Dentro de la reorganización religiosa que la tradición historiográfica atribuye a Numa Pompilio, se encuentra la instauración de los colegios sacerdotales, cuya aparición se vinculaba con la consolidación y desarrollo del Estado. El verdadero intermediario entre la comunidad y la divinidad no era sino el rey, que asumía esta competencia religiosa junto a las de carácter militar y judicial. En este sentido, estas funciones se ejemplificaban en determinados símbolos del poder real que con posterioridad se adscribieron a las magistraturas republicanas. En consecuencia, la creación de los colegios sacerdotales —pontífices, flámines, vestales o augures— se ha de identificar con la delegación de funciones del rey, cuya primacía en el ordenamiento sacerdotal se mantuvo tras el período monárquico como rex sacrorum.

La adopción de divinidades griegas en el panteón romano comenzó en el año 433 a.

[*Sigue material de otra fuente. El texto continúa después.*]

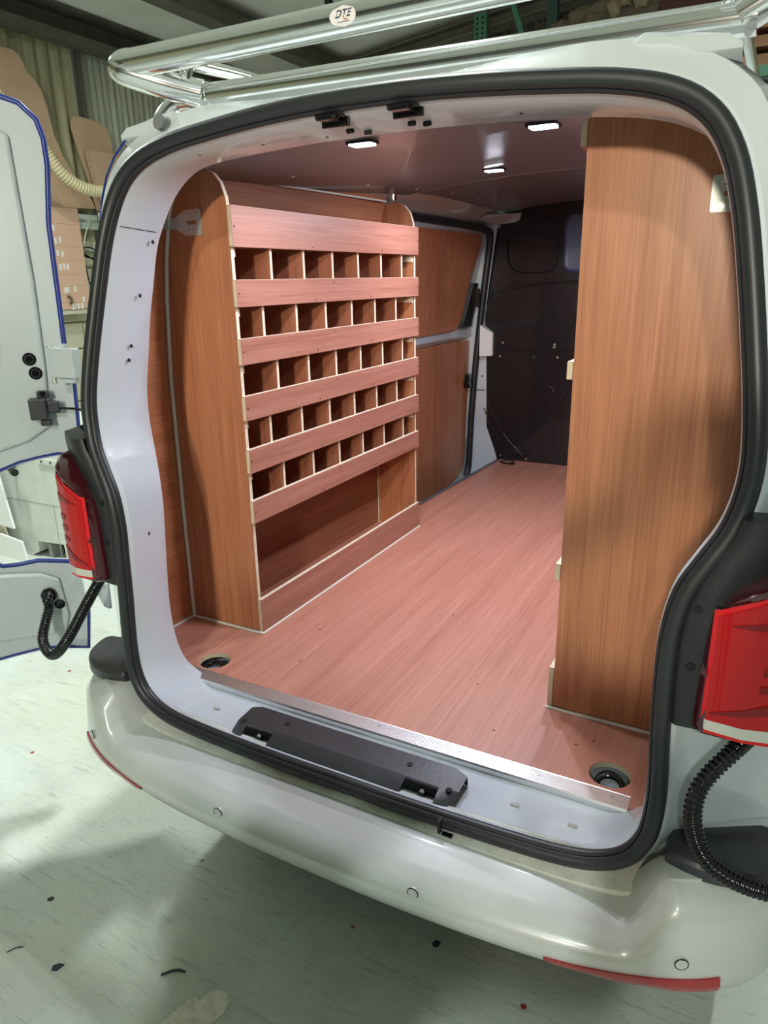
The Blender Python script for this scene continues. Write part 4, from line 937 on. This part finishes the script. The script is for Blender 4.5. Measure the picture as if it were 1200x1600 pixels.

C. con la introducción de Apolo como dios curador, al que se le dedicó un templo cerca del Capitolio. La etrusquización de la religión romana se evidenció en el plano religioso con la incorporación de la concepción antropomorfa de la divinidad, la construcción de templos de tradición etrusca o la adopción de nuevas divinidades. En este sentido, se instauró una nueva tríada divina que sustituyó a Júpiter, Marte y Quirino: Júpiter como dios supremo del panteón, su esposa Juno, representante de la capacidad reproductora femenina, y Minerva, diosa protectora inicialmente de las actividades artesanales que, posteriormente, se asimiló a la griega Atenea asumiendo funciones militares. Para esta nueva tríada se levantó el templo de la Tríada Capitolina, llamado así por su ubicación en el Capitolio. La construcción de dicho templo no sólo acentuó la religiosidad política con la que ya contaba Roma, sino que además trajo consigo una proyección externa de la ciudad como centro religioso. Por otro lado, desde la conclusión de las guerras púnicas, Roma se sintió atraída por los cultos orientales, como el de Cibeles, las ceremonias mistéricas y los cultos que prometían una dicha eterna a sus fieles.

En el panteón romano la divinidad principal era Júpiter, señor de los cielos y padre de los dioses y de los hombres, que con Juno, la protectora del matrimonio, y Minerva, la diosa de los artesanos, constituía, como hemos señalado, la Tríada capitolina. Otros dioses importantes eran Marte, dios de la guerra y del trabajo agrícola; Saturno, asimismo un dios de carácter agrícola; Vesta, la protectora del fuego del hogar; Mercurio, protector de los comerciantes; Vulcano, dios del fuego y de la fragua; Neptuno, dios del mar, y Venus, la diosa del amor. Igualmente, también existían multitud de divinidades especializadas en distintos ámbitos de la vida agrícola (Vervactor), pastoril (Diana) o comercial (Hércules), así como divinidades de carácter familiar (los dioses manes) o espíritus benignos asociados a los cruces de caminos (los dioses lares).